Federal death penalty ruled unconstitutional

? The federal death penalty was declared unconstitutional Monday by a judge who said too many innocent people have been executed before they could be vindicated.

U.S. District Judge Jed Rakoff is the first federal judge to declare the 1994 Death Penalty Act unconstitutional, said Lee Ginsberg, lawyer for one of the defendants whose case led to the decision. Monday’s ruling would not affect individual states’ death penalty statutes.

The federal government was expected to appeal the ruling, which came in the case of two alleged drug dealers accused of killing an informant.

“In light of Judge Rakoff’s decision, we are considering our appellate options,” said Herb Hadad, a spokesman for U.S. Atty. James Comey.
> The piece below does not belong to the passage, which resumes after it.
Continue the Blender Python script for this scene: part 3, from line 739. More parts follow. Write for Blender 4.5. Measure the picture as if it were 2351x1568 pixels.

Rakoff, who warned prosecutors in April that he was considering the move, said in his 28-page ruling that the law violated the due process rights of defendants. Prosecutors argued the Supreme Court already has concluded that the Constitution’s due process safeguards do not guarantee perfect or infallible outcomes.

Rakoff found that the best available evidence indicates that, “on the one hand, innocent people are sentenced to death with materially greater frequency than was previously supposed and that, on the other hand, convincing proof of their innocence often does not emerge until long after their convictions.”

He based his findings on a number of studies of state death penalty cases. He said he used those studies because the number of federal death sentences 31 was too small to draw any conclusions.

Only two people, Oklahoma City bomber Timothy McVeigh and drug killer Juan Garza, have been executed under the federal law. Of the remaining 29, five were reversed. The government said none of the 31 defendants was later found to be innocent.

Prosecutors had argued that federal death row inmates had greater legal protections than state court defendants, but the judge found the opposite was true because the rules of evidence in federal court are more favorable to law enforcement.

“There is no good reason to believe the federal system will be any more successful at avoiding mistaken impositions of the death penalty than the error-prone state systems already exposed,” Rakoff wrote.

Justice Department spokeswoman Barbara Comstock criticized the ruling.

“The determination of how to punish criminal activity within the limits of the Constitution is a matter entrusted to the democratically elected legislature, not to the federal judiciary,” she said. “Congress passed the Federal Death Penalty Act to save lives, and the Supreme Court has repeatedly said the death penalty is constitutional.”